* [Prompt] Can you copy out the data exactly? Leave the images out.

--- Materials provided ---

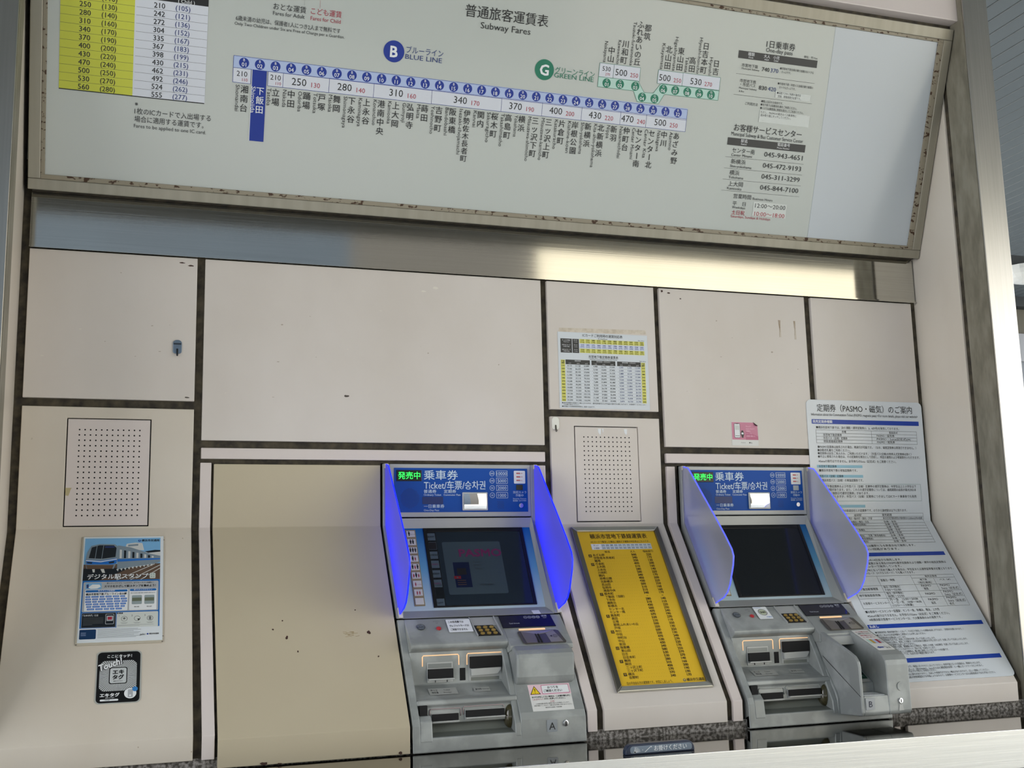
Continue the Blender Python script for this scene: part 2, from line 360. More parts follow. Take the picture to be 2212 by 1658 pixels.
# cane and umbrella rest on the counter's front edge
cr = thing('cane_rest', (1.82, -.70, -.69), 'dark navy rounded cane and umbrella rest with white lettering on counter edge', 'holder')
CRF = Frame((1.709, -.704, -.6915), (1, 0, 0), (0, 0, -1), (0, -1, 0))
def rr(u0, v0, u1, v1, r0, r1, k=6):
    pts = []
    for cx, cy, a0, r in ((u1 - r0, v0 + r0, -90, r0), (u1 - r1, v1 - r1, 0, r1), (u0 + r1, v1 - r1, 90, r1), (u0 + r0, v0 + r0, 180, r0)):
        pts += [(cx + r * math.cos(math.radians(a0 + 90 * i / (k - 1))), cy + r * math.sin(math.radians(a0 + 90 * i / (k - 1)))) for i in range(k)]
    return pts
MB().fprism(CRF, rr(0, -.030, .221, 0, .024, .002), -.022, 0).build('body', mat('navy_rubber', (14, 34, 62), .3), cr, bev=.004, seg=3)
MB().fprism(CRF, rr(.014, -.0235, .212, -.004, .009, .006), 0, .0012).build('plate', mat('grey_blue_plate', (112, 126, 140), .3), cr)
pr = Print(CRF, cr, .0016)
pr.text('お掛けください', .142, -.014, .0165, WHT, width=.105, bold=.01)
for a in (12, 26, 40, 54, 68, 80):
    pr.line(.026, -.0055, .026 + .020 * math.cos(math.radians(a)), -.0055 - .017 * math.sin(math.radians(a)), .0009, WHT)
pr.poly([(.024, -.0045), (.026, -.010), (.033, -.007)], WHT, 1); pr.disc(.053, -.012, .0012, WHT, 1)
pr.line(.060, -.006, .078, -.0195, .0014, WHT); pr.line(.078, -.0195, .081, -.0205, .0014, WHT); pr.line(.081, -.0205, .082, -.0175, .0014, WHT)
pr.done('umbrella_symbol')

# ------------------------------------------------------------------ fare board
fb = thing('fare_board', (1.7, -.05, 1.08), 'large framed white subway fare board leaning out above the steel band', 'sign')
mb = MB(); S = SIGN
for a in ((-.011, 0, 3.411, -.0355), (-.011, -.8775, 3.411, -.9215), (-.011, -.0355, .026, -.8775), (3.373, -.0355, 3.411, -.8775)):
    MB().fbox(S, a[0], a[1], a[2], a[3], -.05, 0).build('frame', FRAME, fb, bev=.0025)
mb = MB()
for a in ((.026, -.0355, 3.373, -.050), (.026, -.866, 3.373, -.8775), (.026, -.050, .039, -.866), (3.350, -.050, 3.373, -.866)):
    MB().fbox(S, a[0], a[1], a[2], a[3], -.05, -.004).build('inner_rim', RIM, fb, bev=.001)['label'] = 'narrow rusting inner rim of the frame'
MB().fbox(S, .03, -.04, 3.36, -.872, -.05, -.012).build('board', BOARD, fb)
MB().fbox(S, 2.873, -.048, 3.352, -.868, -.012, -.0105).build('blank_sheet', BOARD2, fb)['label'] = 'blank bluish white sheet at right end'
MB().box(0, 3.40, -.03, .3, 1.086, 1.9).build('case', GAP, fb)
pr = Print(S, fb, -.0108)
# left fare table
R0, DR = .616, .02545
pr.rect(.0755, -.70, .2975, -.3235, YEL); pr.rect(.2975, -.70, .524, -.3235, BOX)
pr.rect(.315, -.70, .524, -.6315, K, 1)
pr.text('( Child )', .455, -.634 - .004, .016, WHT)
Lf = [(210, 110), (250, 130), (280, 140), (310, 160), (340, 170), (370, 190), (400, 200), (430, 220), (470, 240), (500, 250), (530, 270), (560, 280)]
for i, (a, b) in enumerate(Lf):
    t = .591 - (i - 1) * DR
    pr.text(str(a), .149, -t, .0235, K, bold=.012); pr.text('(%d)' % b, .221, -t, .0225, K, bold=.008)
    pr.line(.0755, -(t - DR / 2), .2975, -(t - DR / 2), .0008, KG)
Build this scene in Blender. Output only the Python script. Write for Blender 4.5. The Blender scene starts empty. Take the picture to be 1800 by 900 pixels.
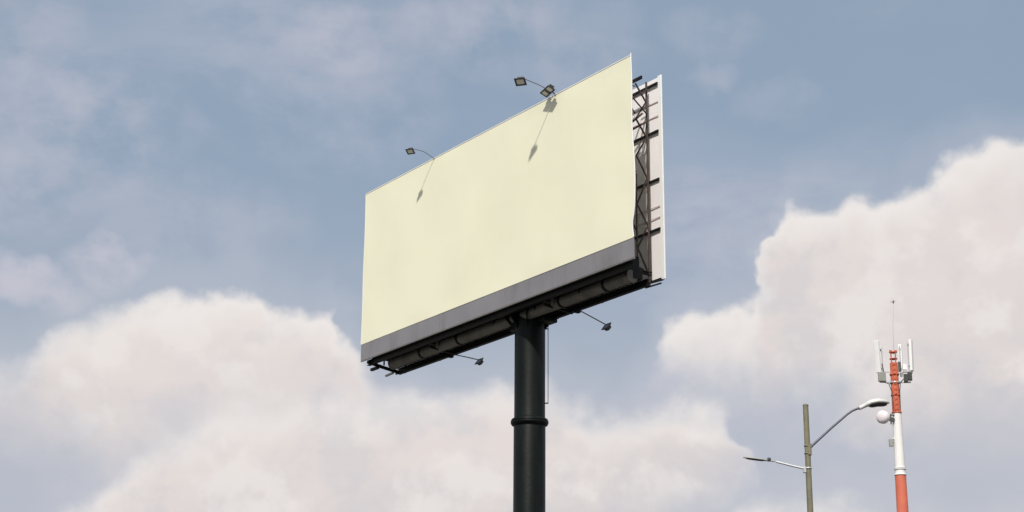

---

* [Full answer]
Continue the Blender Python script for this scene: part 2, from line 360. More parts follow. Take the picture to be 2212 by 1658 pixels.
# cane and umbrella rest on the counter's front edge
cr = thing('cane_rest', (1.82, -.70, -.69), 'dark navy rounded cane and umbrella rest with white lettering on counter edge', 'holder')
CRF = Frame((1.709, -.704, -.6915), (1, 0, 0), (0, 0, -1), (0, -1, 0))
def rr(u0, v0, u1, v1, r0, r1, k=6):
    pts = []
    for cx, cy, a0, r in ((u1 - r0, v0 + r0, -90, r0), (u1 - r1, v1 - r1, 0, r1), (u0 + r1, v1 - r1, 90, r1), (u0 + r0, v0 + r0, 180, r0)):
        pts += [(cx + r * math.cos(math.radians(a0 + 90 * i / (k - 1))), cy + r * math.sin(math.radians(a0 + 90 * i / (k - 1)))) for i in range(k)]
    return pts
MB().fprism(CRF, rr(0, -.030, .221, 0, .024, .002), -.022, 0).build('body', mat('navy_rubber', (14, 34, 62), .3), cr, bev=.004, seg=3)
MB().fprism(CRF, rr(.014, -.0235, .212, -.004, .009, .006), 0, .0012).build('plate', mat('grey_blue_plate', (112, 126, 140), .3), cr)
pr = Print(CRF, cr, .0016)
pr.text('お掛けください', .142, -.014, .0165, WHT, width=.105, bold=.01)
for a in (12, 26, 40, 54, 68, 80):
    pr.line(.026, -.0055, .026 + .020 * math.cos(math.radians(a)), -.0055 - .017 * math.sin(math.radians(a)), .0009, WHT)
pr.poly([(.024, -.0045), (.026, -.010), (.033, -.007)], WHT, 1); pr.disc(.053, -.012, .0012, WHT, 1)
pr.line(.060, -.006, .078, -.0195, .0014, WHT); pr.line(.078, -.0195, .081, -.0205, .0014, WHT); pr.line(.081, -.0205, .082, -.0175, .0014, WHT)
pr.done('umbrella_symbol')

# ------------------------------------------------------------------ fare board
fb = thing('fare_board', (1.7, -.05, 1.08), 'large framed white subway fare board leaning out above the steel band', 'sign')
mb = MB(); S = SIGN
for a in ((-.011, 0, 3.411, -.0355), (-.011, -.8775, 3.411, -.9215), (-.011, -.0355, .026, -.8775), (3.373, -.0355, 3.411, -.8775)):
    MB().fbox(S, a[0], a[1], a[2], a[3], -.05, 0).build('frame', FRAME, fb, bev=.0025)
mb = MB()
for a in ((.026, -.0355, 3.373, -.050), (.026, -.866, 3.373, -.8775), (.026, -.050, .039, -.866), (3.350, -.050, 3.373, -.866)):
    MB().fbox(S, a[0], a[1], a[2], a[3], -.05, -.004).build('inner_rim', RIM, fb, bev=.001)['label'] = 'narrow rusting inner rim of the frame'
MB().fbox(S, .03, -.04, 3.36, -.872, -.05, -.012).build('board', BOARD, fb)
MB().fbox(S, 2.873, -.048, 3.352, -.868, -.012, -.0105).build('blank_sheet', BOARD2, fb)['label'] = 'blank bluish white sheet at right end'
MB().box(0, 3.40, -.03, .3, 1.086, 1.9).build('case', GAP, fb)
pr = Print(S, fb, -.0108)
# left fare table
R0, DR = .616, .02545
pr.rect(.0755, -.70, .2975, -.3235, YEL); pr.rect(.2975, -.70, .524, -.3235, BOX)
pr.rect(.315, -.70, .524, -.6315, K, 1)
pr.text('( Child )', .455, -.634 - .004, .016, WHT)
Lf = [(210, 110), (250, 130), (280, 140), (310, 160), (340, 170), (370, 190), (400, 200), (430, 220), (470, 240), (500, 250), (530, 270), (560, 280)]
for i, (a, b) in enumerate(Lf):
    t = .591 - (i - 1) * DR
    pr.text(str(a), .149, -t, .0235, K, bold=.012); pr.text('(%d)' % b, .221, -t, .0225, K, bold=.008)
    pr.line(.0755, -(t - DR / 2), .2975, -(t - DR / 2), .0008, KG)
Build this scene in Blender. Output only the Python script. Write for Blender 4.5. The Blender scene starts empty. Take the picture to be 1800 by 900 pixels.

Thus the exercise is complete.